When Socrates died at the age of 70 around 399 B.C., he did not die of old age but instead by execution. It is ironic that ancient Greeks lived into their 70s and older, while more than 2,000 years later modern Americans aren’t living much longer.

That means that the crux of the argument above — “200 years ago, a 60-year-old would be a very old person” — becomes a bit suspect. Nonetheless, let’s go with it and re-label folks middle-aged until they hit 75.

That means:

+ If you are faithful to averages and die at 79, you’ll only have to be “old” for four years!

+ If you plan well for the future, you may end up retiring in middle age.

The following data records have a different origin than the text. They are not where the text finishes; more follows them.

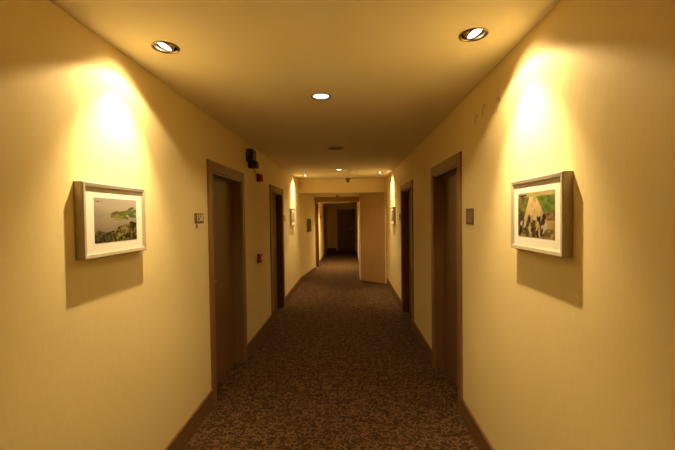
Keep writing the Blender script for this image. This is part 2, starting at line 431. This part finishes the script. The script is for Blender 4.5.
bm = NB(); box(bm, .0082, .0092, -.072, -.040, -.052, -.028); obj('corner_mark', bm, M['plate'], r)
r = thing('room_number_sign', 'plain dark brown sign plate right of the nearest right door', 'sign', (RX, 2.602, 1.541), math.pi)
obj('plate', box(NB(), 0, .008, -.076, .076, -.056, .056, .002), M['plate'], r)
obj('inset', box(NB(), .0075, .0095, -.062, .062, -.044, .030, .0005), M['plate_in'], r)
for lab, x, y, rz in (('tiny dark sign plate just beyond the second left door', LX, 6.40, 0), ('tiny dark sign plate just beyond the second right door', RX, 6.10, math.pi),
                      ('tiny dark sign plate between the two doors of the far passage', NX0, 12.3, 0)):
    r = thing('room_number_sign', lab, 'sign', (x, y, 1.53), rz)
    obj('plate', box(NB(), 0, .010, -.076, .076, -.056, .056, .002), M['plate'], r)
    obj('inset', box(NB(), .0095, .0112, -.062, .062, -.044, .030, .0005), M['plate_in'], r)

# ------------------------------------------------------------------ fire devices
r = thing('fire_sounder', 'red square fire alarm sounder high on the left wall after the first door', 'fire alarm', (LX, 4.58, 2.05))
obj('back_box', box(NB(), 0, .03, -.052, .052, -.05, .05, .005), M['redd'], r)
obj('sounder_body', box(NB(), .028, .062, -.046, .046, -.044, .044, .008), M['red'], r)
obj('horn', lathe(NB(), [(0, .004), (.018, .006), (.026, .001), (.026, 0)], Matrix.Translation((.062, 0, -.004)) @ Matrix.Rotation(R(90), 4, 'Y'), 24), M['redd'], r)
r = thing('fire_call_point', 'red manual fire call point on the left wall between the two doors', 'fire alarm', (LX, 4.53, 1.042))
obj('back_box', box(NB(), 0, .035, -.055, .055, -.055, .055, .006), M['redd'], r)
obj('front_plate', box(NB(), .033, .052, -.050, .050, -.050, .050, .005), M['red'], r)
obj('press_window', box(NB(), .051, .054, -.026, .026, -.024, .020, .001), M['white'], r)

# security camera
r = thing('security_camera', 'small black security camera high on the left wall above the first door', 'camera', (LX, 4.12, 2.165))
obj('housing', box(NB(), .012, .086, -.075, .075, .030, .155, .006), M['black'], r)
f = obj('face_plate', box(NB(), .016, .044, -.079, -.073, .040, .146, .002), M['darkgrey'], r); f['label'] = 'grey strip on the end of the housing'
obj('wall_plate', box(NB(), 0, .014, -.05, .06, .02, .13, .003), M['black'], r)
b2 = obj('bracket', box(NB(), 0, .105, .02, .12, -.045, .032, .008), M['black'], r)
bm = NB(); lathe(bm, [(0, -.006), (.012, -.005), (.016, .004), (.016, .03), (0, .03)], Matrix.Translation((.065, .06, -.082)), 20); obj('knob', bm, M['beige'], b2)
bm = NB(); lathe(bm, [(0, .012), (.024, .012), (.028, .004), (.028, 0), (0, 0)], Matrix.Translation((.06, -.075, .07)) @ Matrix.Rotation(R(90), 4, 'X'), 24); obj('lens', bm, M['black'], r)

# ------------------------------------------------------------------ ceiling devices
r = thing('ceiling_grille', 'round beige ceiling grille between the two centre lamps', 'ceiling grille', (-.155, 4.55, CH))
obj('rim', lathe(NB(), [(.100, 0), (.103, -.004), (.098, -.011), (.082, -.012), (.080, -.004), (.080, 0)]), M['beige'], r)
obj('louvre', lathe(NB(), [(.080, -.003), (.074, -.012), (.066, -.003), (.060, -.013), (.050, -.003), (.044, -.014), (.034, -.003), (.028, -.016), (0, -.018)]), M['beiged'], r)
r = thing('ceiling_button', 'tiny pale round cap on the ceiling above the second right door', 'sprinkler cap', (.654, 5.27, CH))
obj('cap', lathe(NB(), [(.032, 0), (.034, -.004), (.030, -.009), (0, -.011)], seg=24), M['white'], r)
def detector(lab, loc, s):
    r = thing('smoke_detector', lab, 'smoke detector', loc)
    obj('base', lathe(NB(), [(.050*s, 0), (.052*s, -.012*s), (.046*s, -.02*s), (0, -.02*s)], seg=28), M['beiged'], r)
    obj('sensor_cone', lathe(NB(), [(.046*s, -.018*s), (.040*s, -.045*s), (.022*s, -.085*s), (0, -.090*s)], seg=28), M['darkgrey'], r)
    return r
detector('dark cone shaped smoke detector hanging just in front of the dropped beam', (-.013, 8.26, CH), 1.05)
detector('small dark smoke detector under the low ceiling beyond the beam', (-.29, 9.3, BZ+.002), .62)

# faint smudges on the wall above the right picture
for i, (yy, zz, hh) in enumerate(((2.47, 2.20, .05), (2.33, 2.225, .055), (2.12, 2.20, .06))):
    bm = NB(); tube(bm, [(RX, yy+.02, zz-hh), (RX-.001, yy+.022, zz-hh*.3), (RX-.001, yy+.008, zz+hh*.35), (RX-.001, yy-.018, zz+hh*.2), (RX, yy-.022, zz-.01)], .003, 6)
    o = struct('trim_%d' % (4+i), bm, M['smudge']); o['label'] = 'faint curled smudge on the right wall'

# ------------------------------------------------------------------ recessed lamps
def aim(d): return Vector(d).to_track_quat('-Z', 'Y').to_euler()
def spot_lamp(x, y, s, lab):
    r = thing('recessed_spotlight', lab, 'ceiling lamp', (x, y, CH))
    obj('trim_ring', lathe(NB(), [(.064, .001), (.066, -.003), (.062, -.006), (.056, -.004), (.054, .002), (.0535, .006)]), M['ring'], r)
    obj('lamp_can', lathe(NB(), [(.0535, .002), (.0535, .16), (0, .16)]), M['can'], r)
    d = Vector((s*math.sin(R(24)), -math.sin(R(6)), -math.cos(R(24)))).normalized()
    q = Vector((0, 0, -1)).rotation_difference(d).to_matrix().to_4x4()
    T = Matrix.Translation((s*.008, 0, .006)) @ q
    g_ = obj('gimbal_ring', lathe(NB(), [(.044, .03), (.044, .002), (.042, -.001), (.036, 0), (.034, .012), (.030, .05)], T), M['bronze'], r)
    obj('bulb', lathe(NB(), [(0, 0), (.034, 0), (.034, .006), (.018, .045), (0, .05)], T), M['lamp'], g_)
    return r, d
def add_light(name, kind, loc, d, energy, col=LIGHT, **kw):
    L = bpy.data.lights.new(name, kind); L.energy = energy; L.color = col
    for k, v_ in kw.items(): setattr(L, k, v_)
    o = bpy.data.objects.new(name, L); C.objects.link(o); o.location = loc; o.rotation_euler = aim(d); return o
LABS = ['recessed spotlight over the left picture nearest the viewer', 'recessed spotlight over the right picture nearest the viewer',
        'far recessed spotlight near the beam on the left of the ceiling', 'far recessed spotlight near the beam on the right of the ceiling']
FLOOD, MID, CORE, CEN = 17.5, 12., 105., 7.5
for (x, y, s), lab in zip(SPOTS, LABS):
    r, d = spot_lamp(x, y, s, lab)
    p = Vector((x+s*.008, y, CH-.019))
    add_light('spot_flood', 'SPOT', p, (s*.12, .0, -1), FLOOD, spot_size=R(126), spot_blend=.22, shadow_soft_size=.014)
    add_light('spot_mid', 'SPOT', p, (s*.62, .0, -1), MID, spot_size=R(104), spot_blend=.8, shadow_soft_size=.014)
    add_light('spot_core', 'SPOT', p, (s*.27, -.03, -1), CORE, spot_size=R(74), spot_blend=.9, shadow_soft_size=.014)
for (x, y, zc_, en), lab in zip([(*CENT[0], CH, CEN), (*CENT[1], CH, CEN), (-.33, 11.2, BZ+.002, 45.), (-.187, -1.48, CH, CEN*.9)], ['round recessed downlight in the middle of the ceiling nearest the viewer', 'far round recessed downlight in the middle of the ceiling before the beam', 'added unseen downlight under the low ceiling, brightening the narrow passage behind the header', 'round recessed downlight in the ceiling behind the viewer']):  # downlight behind the header is added, out of sight, to brighten the passage
    r = thing('recessed_downlight', lab, 'ceiling lamp', (x, y, zc_))
    obj('trim_ring', lathe(NB(), [(.070, .001), (.073, -.003), (.069, -.007), (.060, -.005), (.057, .003), (.058, .012)]), M['can'], r)
    obj('lamp_can', lathe(NB(), [(.0585, .002), (.0585, .12), (0, .12)]), M['can'], r)
    obj('diffuser', lathe(NB(), [(0, -.004), (.025, -.003), (.045, .001), (.054, .008), (.054, .02), (0, .02)]), M['lamp_soft'], r)
    add_light('downlight', 'AREA', (x, y, zc_-.012), (0, 0, -1), en, shape='DISK', size=.10, spread=R(130))

# ------------------------------------------------------------------ world, camera, view
w_ = bpy.data.worlds.new('world'); bpy.context.scene.world = w_; w_.use_nodes = True
w_.node_tree.nodes['Background'].inputs[0].default_value = (0, 0, 0, 1)
cam = bpy.data.cameras.new('camera'); cam.sensor_width = 36; cam.lens = 36*365/675; cam.clip_start = .02
co = bpy.data.objects.new('camera', cam); C.objects.link(co)
co.matrix_world = Matrix.Translation((0, 0, 1.555)) @ Matrix.Rotation(R(1.8224), 4, 'Z') @ Matrix.Rotation(R(90-1.38875), 4, 'X') @ Matrix.Rotation(R(-.75), 4, 'Z')
sc = bpy.context.scene; sc.camera = co
sc.view_settings.view_transform = 'Standard'; sc.view_settings.look = 'None'; sc.view_settings.gamma = 1; sc.view_settings.use_curve_mapping = False
sc.view_settings.exposure = 0.
sc.cycles.max_bounces = 16; sc.cycles.diffuse_bounces = 12; sc.cycles.use_denoising = True
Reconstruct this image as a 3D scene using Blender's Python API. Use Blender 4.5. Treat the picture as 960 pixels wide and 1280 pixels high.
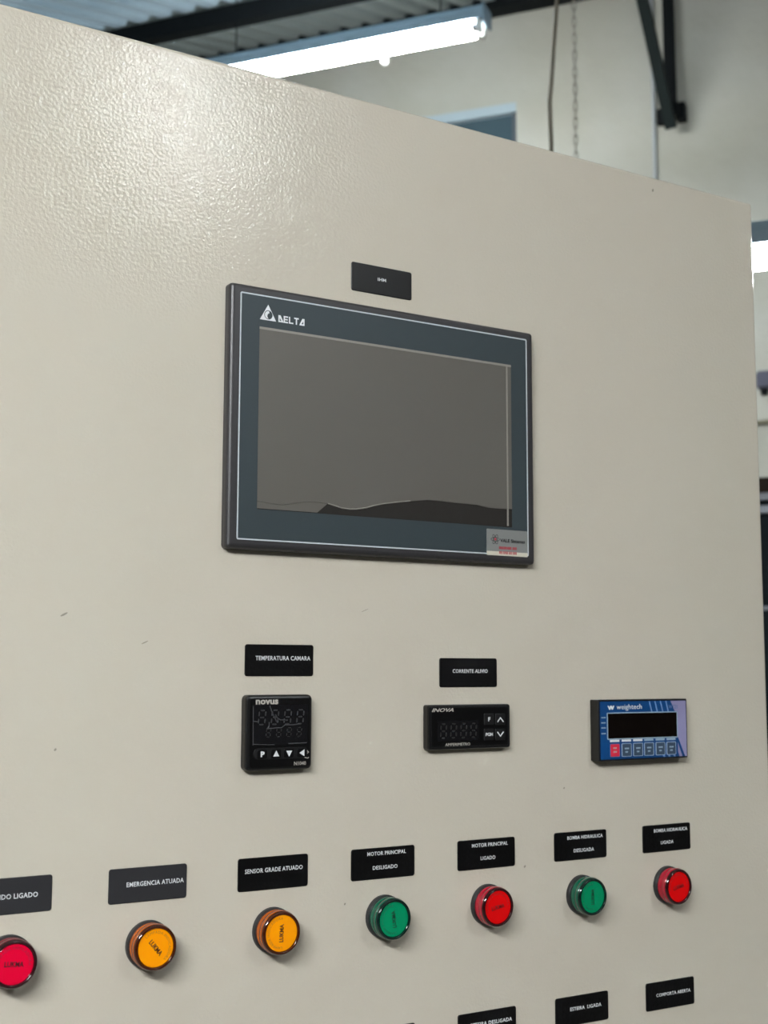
import bpy, bmesh, math, random
from mathutils import Vector, Matrix
random.seed(4)
S = bpy.context.scene
for o in list(bpy.data.objects): bpy.data.objects.remove(o)
COL = S.collection
Z0 = 1.45                       # height of the instrument row above the floor
CAM = Vector((-0.39787, -0.77334, 1.446))

# ------------------------------------------------------------------ camera
cd = bpy.data.cameras.new('camera'); cam = bpy.data.objects.new('camera', cd); COL.objects.link(cam)
F = Vector((0.5227, 0.8444, 0.1177)).normalized(); R_ = Vector((0.8501, -0.5266, 0.0031))
R_ = (R_ - F * R_.dot(F)).normalized(); U_ = R_.cross(F)
M = Matrix((R_, U_, -F)).transposed().to_4x4(); M.translation = CAM
cam.matrix_world = M
cd.sensor_fit = 'VERTICAL'; cd.sensor_height = 36.0; cd.lens = 1632.34 / 1280 * 36.0
cd.clip_start = 0.01; cd.clip_end = 100
cd.dof.use_dof = True; cd.dof.focus_distance = 0.87; cd.dof.aperture_fstop = 12.5
S.camera = cam

# ------------------------------------------------------------------ world, exposure
wd = bpy.data.worlds.new('world'); S.world = wd; wd.use_nodes = True
bg = wd.node_tree.nodes['Background']; bg.inputs[0].default_value = (0.8, 0.88, 1, 1); bg.inputs[1].default_value = 0.3
S.view_settings.view_transform = 'Standard'; S.view_settings.look = 'None'
S.view_settings.exposure = 2.98; S.view_settings.gamma = 1.0; S.view_settings.use_curve_mapping = False
TUBE_STRENGTH = 27.0

# ------------------------------------------------------------------ materials
def lin(r, g, b):
    f = lambda c: (c / 255 / 12.92) if c / 255 <= 0.04045 else ((c / 255 + 0.055) / 1.055) ** 2.4
    return (f(r), f(g), f(b), 1)
def mat(name, rgb, rough=0.5, spec=0.5, metal=0, coat=0, bump=None, vary=None, emit=None):
    m = bpy.data.materials.new(name); m.use_nodes = True; nt = m.node_tree; p = nt.nodes['Principled BSDF']
    p.inputs['Base Color'].default_value = lin(*rgb); p.inputs['Roughness'].default_value = rough
    p.inputs['Specular IOR Level'].default_value = spec; p.inputs['Metallic'].default_value = metal
    p.inputs['Coat Weight'].default_value = coat; p.inputs['Coat Roughness'].default_value = 0.08
    tc = nt.nodes.new('ShaderNodeTexCoord')
    if vary:                                   # (scale, amount, second colour)
        n = nt.nodes.new('ShaderNodeTexNoise'); n.inputs['Scale'].default_value = vary[0]; n.inputs['Detail'].default_value = 6
        nt.links.new(tc.outputs['Object'], n.inputs['Vector'])
        rp = nt.nodes.new('ShaderNodeValToRGB'); rp.color_ramp.elements[0].position = 0.35; rp.color_ramp.elements[1].position = 0.68
        rp.color_ramp.elements[0].color = lin(*rgb); rp.color_ramp.elements[1].color = lin(*vary[2])
        mx = nt.nodes.new('ShaderNodeMix'); mx.data_type = 'RGBA'; mx.inputs[0].default_value = vary[1]
        mx.inputs[6].default_value = lin(*rgb)
        nt.links.new(n.outputs['Fac'], rp.inputs['Fac']); nt.links.new(rp.outputs['Color'], mx.inputs[7])
        nt.links.new(mx.outputs[2], p.inputs['Base Color'])
    if bump:                                   # (scale, distance, detail)
        n = nt.nodes.new('ShaderNodeTexNoise'); n.inputs['Scale'].default_value = bump[0]
        n.inputs['Detail'].default_value = bump[2] if len(bump) > 2 else 1.0
        nt.links.new(tc.outputs['Object'], n.inputs['Vector'])
        b = nt.nodes.new('ShaderNodeBump'); b.inputs['Distance'].default_value = bump[1]; b.inputs['Strength'].default_value = 1
        nt.links.new(n.outputs['Fac'], b.inputs['Height']); nt.links.new(b.outputs['Normal'], p.inputs['Normal'])
    if emit:
        p.inputs['Emission Color'].default_value = (*emit[0], 1); p.inputs['Emission Strength'].default_value = emit[1]
    return m
X = {}
X['paint'] = mat('powder_coat_beige', (196, 189, 174), 0.11, 0.2, bump=(450, 0.00021, 1.0))
X['vinyl'] = mat('black_vinyl', (9, 9, 10), 0.3, 0.45, bump=(420, 0.00022, 1.0))
X['vinyl_matte'] = mat('charcoal_vinyl_matte', (38, 38, 41), 0.6, 0.4, bump=(420, 0.0001, 1.0))
X['vinyl_smooth'] = mat('black_vinyl_smooth', (8, 8, 9), 0.35, 0.4)
X['white_print'] = mat('white_print', (225, 228, 230), 0.5)
X['grey_print'] = mat('grey_print', (185, 180, 172), 0.5)
X['charcoal'] = mat('charcoal_plastic', (52, 51, 53), 0.38, 0.5)
X['slate'] = mat('slate_overlay', (52, 62, 66), 0.45, 0.4)
X['line'] = mat('outline_print', (196, 203, 206), 0.5)
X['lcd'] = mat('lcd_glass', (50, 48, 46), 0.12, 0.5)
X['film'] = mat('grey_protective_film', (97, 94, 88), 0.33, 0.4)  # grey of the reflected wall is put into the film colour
X['film_edge'] = mat('film_edge', (140, 136, 128), 0.35, 0.5)
X['film_side'] = mat('film_side', (118, 115, 107), 0.35, 0.5)
X['silver'] = mat('silver_sticker', (128, 130, 128), 0.35, 0.5)
X['cream'] = mat('cream_sticker', (205, 200, 184), 0.5)
X['redp'] = mat('red_print', (168, 52, 66), 0.5)
X['blackp'] = mat('black_print', (16, 14, 16), 0.5)
X['black'] = mat('black_plastic', (15, 15, 16), 0.32, 0.5)
X['black_face'] = mat('black_overlay', (9, 9, 10), 0.3, 0.4)
X['black_window'] = mat('smoked_window', (22, 22, 24), 0.12, 0.5)
X['digit'] = mat('unlit_segment', (48, 48, 50), 0.4)
X['digit_dim'] = mat('unlit_segment_dim', (33, 33, 33), 0.5)
X['crease_glint'] = mat('film_crease_glint', (66, 66, 69), 0.25, 0.6)  # opaque lighter tone that paints the highlights along film creases
X['keypad'] = mat('key_black', (24, 24, 25), 0.4, 0.4)
X['blue'] = mat('blue_overlay', (10, 66, 122), 0.4, 0.4)
X['lavender'] = mat('lavender_print', (140, 136, 172), 0.4)
X['stripe'] = mat('pale_blue_print', (104, 140, 190), 0.4)
X['frame_print'] = mat('pale_frame_print', (150, 172, 190), 0.4)
X['display'] = mat('brown_black_display', (12, 8, 6), 0.12, 0.4)
X['key_red'] = mat('red_key', (216, 40, 66), 0.4)
X['key_slate'] = mat('slate_key', (56, 74, 94), 0.4)
X['key_edge'] = mat('key_outline', (160, 182, 205), 0.4)
X['faint'] = mat('faint_print', (88, 112, 160), 0.4)
X['collar'] = mat('collar_rubber', (40, 41, 43), 0.45, 0.4)
def lampmats(k, face, side, rim, ink):
    X[k + '_face'] = mat(k + '_lens_face', face, 0.22, 0.4, coat=0.3)
    X[k + '_side'] = mat(k + '_lens_side', side, 0.18, 0.5, coat=0.5)
    X[k + '_rim'] = mat(k + '_lens_rim', rim, 0.1, 0.5, coat=0.6)
    X[k + '_ink'] = mat(k + '_ink', ink, 0.5)
    X[k + '_ink2'] = mat(k + '_ink_faint', tuple((a * .45 + b * .55) for a, b in zip(ink, face)), 0.5)
lampmats('red_overexposed', (226, 2, 52), (120, 22, 40), (48, 14, 20), (74, 8, 22))  # red lens with the pinker tone of overexposure put into its colours
lampmats('amber', (255, 158, 4), (164, 78, 6), (66, 25, 5), (84, 36, 6))
lampmats('green', (4, 140, 92), (6, 88, 66), (6, 34, 28), (4, 66, 44))
lampmats('red', (224, 8, 12), (170, 8, 40), (48, 8, 12), (120, 8, 12))
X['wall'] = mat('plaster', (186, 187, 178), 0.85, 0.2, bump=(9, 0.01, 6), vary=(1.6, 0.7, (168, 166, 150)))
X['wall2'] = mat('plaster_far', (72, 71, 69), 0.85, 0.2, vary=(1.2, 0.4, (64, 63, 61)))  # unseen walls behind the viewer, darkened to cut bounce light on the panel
X['concrete'] = mat('concrete', (96, 95, 91), 0.7, 0.3, vary=(2.5, 0.6, (82, 81, 78)))
X['roof_dull'] = mat('roof_sheet_dull', (196, 202, 200), 0.6, 0.3, vary=(3, 0.4, (170, 174, 172)))
X['roof_pale'] = mat('roof_sheet_pale', (190, 208, 216), 0.45, 0.4, vary=(2, 0.5, (160, 178, 186)))
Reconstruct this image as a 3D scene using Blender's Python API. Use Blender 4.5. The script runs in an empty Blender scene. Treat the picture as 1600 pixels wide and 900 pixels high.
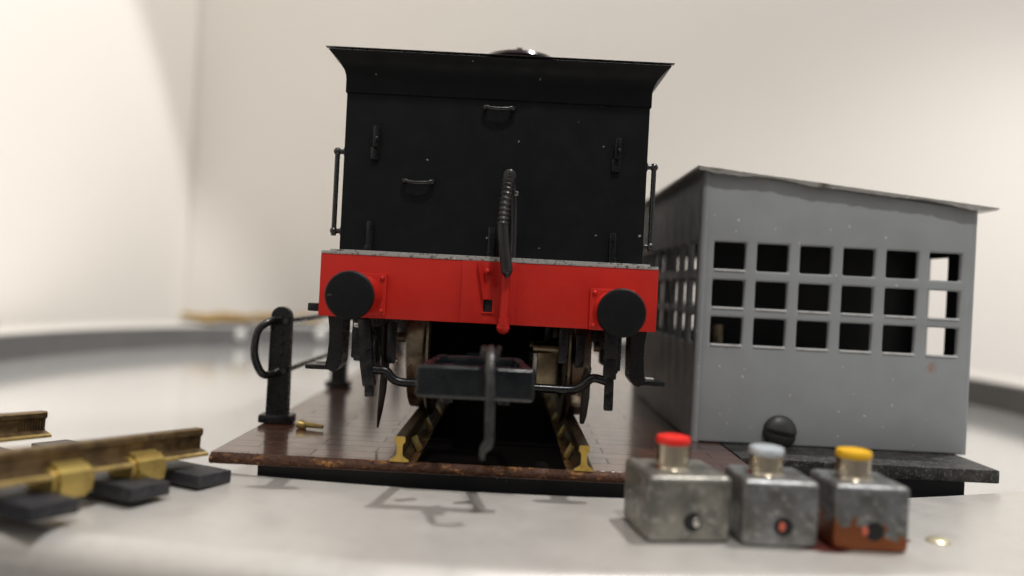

The shift might be semantic, but it could still have a demonstrable effect on how you feel and act.

+ Maybe, if you keep thinking of yourself as middle-aged instead of old, you’ll be able to stay in the workforce longer and so prep better for retirement. My mom, for example, is only retiring next year, when she hits 70. I’ve never asked her whether she feels old because it seems like a ridiculous question. She identifies as “Mimi” rather than “Grandma”; she is proficient on a Mac as well as in the weight room in her gym; she dances, she goes on photography trips, she watches shows on Netflix …. She just hiked Mount Everest, for god’s sake. There’s nothing “old” about her.

But:

+ What if this is part of our grand cultural delusion that we’ll never get old, and that affects how we save or don’t save for retirement?

+ When does “youth” officially end and midlife start?

+ Is being “old” really that bad? Like I said, I’ve considered dreamily what it might be like to be “old,” whereas I’ve never given a moment’s consideration to my future as someone middle-aged. There’s romance in youth and there’s wisdom in age; what is there in midlife, besides crisis?

I’m really asking. If we’re going to be in midlife forever, it would be helpful to have something about it to look forward to.